Hilary Pecis’ website can be found here and her Instagram can be found here.

Hilary Pecis FAQs

What is Hilary Pecis best known for?

Hilary Pecis is best known for bright, densely detailed still life and landscape paintings that depict domestic interiors, city streets, and Southern California nature trails using flat planes of saturated colour and sharp linework. Her paintings often show crowded coffee tables, bookshelves, and gardens, turning everyday scenes into patterned compositions that double as portraits of their absent inhabitants.

What themes does Hilary Pecis explore in her work?

Hilary Pecis’ work explores how identity and self‑image are expressed through objects, décor, and the design of living spaces.
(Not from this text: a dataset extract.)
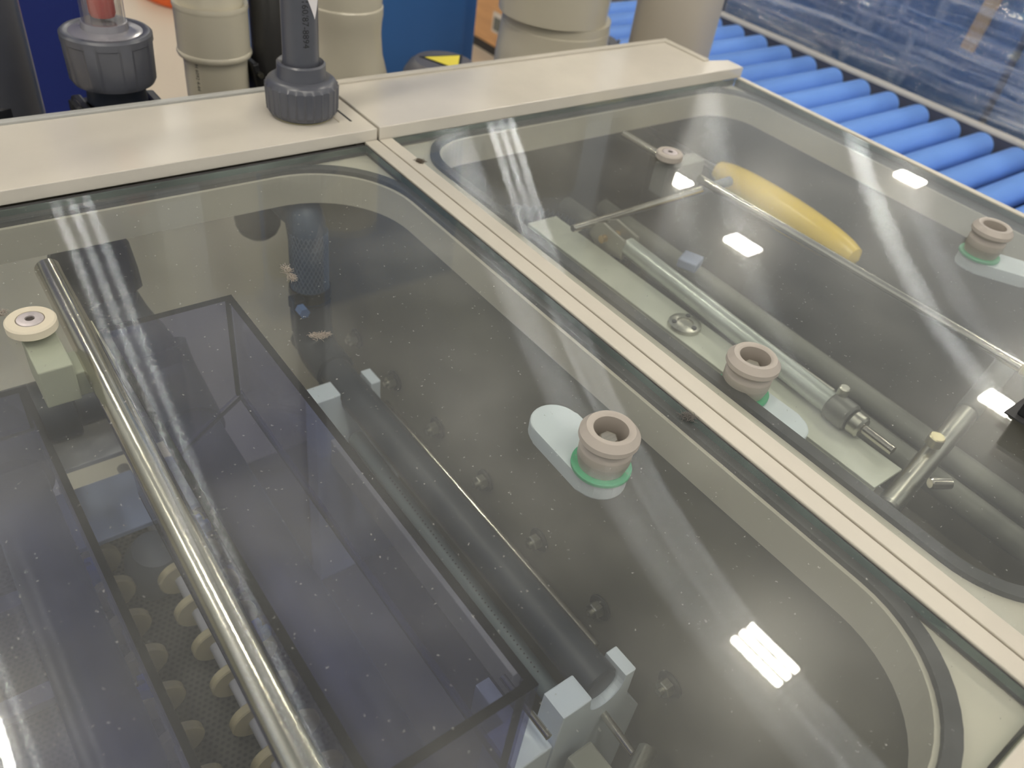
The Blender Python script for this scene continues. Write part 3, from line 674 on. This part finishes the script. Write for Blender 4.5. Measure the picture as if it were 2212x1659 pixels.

She also engages with themes of leisure, community, and locality, framing home interiors and neighbourhood landscapes as sites where personal taste, cultural references, and social ties become visible.

Where can I see Hilary Pecis’ work?

Hilary Pecis’ work can be seen in exhibitions with David Kordansky Gallery in Los Angeles, Timothy Taylor in London, Rachel Uffner Gallery in New York, and Spurs Gallery in Beijing, as well as in group shows internationally. Museum and foundation collections holding her paintings include the Orange County Museum of Art, the Nasher Museum of Art, the Aïshti Foundation, Yuz Museum, Sifang Art Museum, and Zhuzhong Museum.

How does Hilary Pecis make her paintings?

Hilary Pecis usually begins from photographs or archival snapshots, which she edits and then sketches directly onto canvas in a precise, geometric drawing. She paints primarily in acrylic, building up flat, vibrant colour fields that simplify forms but preserve enough detail for viewers to recognise specific books, artworks, or objects.